Thursday, October 01, 2009

Walker Evans, Atget and many many more at AmericansuburbX



(Walker Evans)

I've mentioned the AmericansuburbX site before, but it seemed worthwhile highlighting it again as I constantly come back to it. I get their regular email of updates and there's nearly always something I can't resist.

Doug Rickard who runs it constantly adds new material, which is all writings about photography and photographers, out of print magazine or journal articles, book chapters, interviews, profiles and more.

You can't find that 1998 article from Camera Arts on Emmet Gowin that you meant to clip but realise you probably never did? Lost that photocopy of the Intro to William Eggleston's Ancient & Modern you made when you borrowed it from the library - they're both here, along with half a dozen articles about Walker Evans, (including a an interview with him from 1971) and much more.

The there's a look at the last 40 years or so of Atget exhibitions and scholarship. Or a look back at class time with Gary Winogrand at UT in Austin.



(Thomas Struth)

But it's not just oldies (okay, classic) stuff. There's a 2007 interview with Thomas Struth and there's Paul Graham on "Photography is Easy, Photography is Difficult". There's Taryn Simon's "An American Index of the Hidden and Unfamiliar" and an article entitled "Todd Hido: Art of Darkness"
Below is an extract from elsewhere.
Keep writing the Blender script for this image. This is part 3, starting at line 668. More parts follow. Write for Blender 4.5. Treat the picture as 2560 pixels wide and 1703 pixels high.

I never quite know what's going to come out of browsing here and reading one of the articles. It might be renewed energy to work on my current projects. Or a brief comment in one article sending me on a hunt for traces of a never published novel based on Atget's life and work.



(Todd Hido)

Every time I browse through the site, or search a photographer's name there, I always find something to stop and read (or more often than not, to print off). It's a bit like in the "old days" when you would look something up in an encyclopaedia but never actually get to the topic in question because you got side tracked by so many other interesting entries along the way... (yep, those were the old days). Take a look, but don't blame me if you don't get back to your work until three hours later.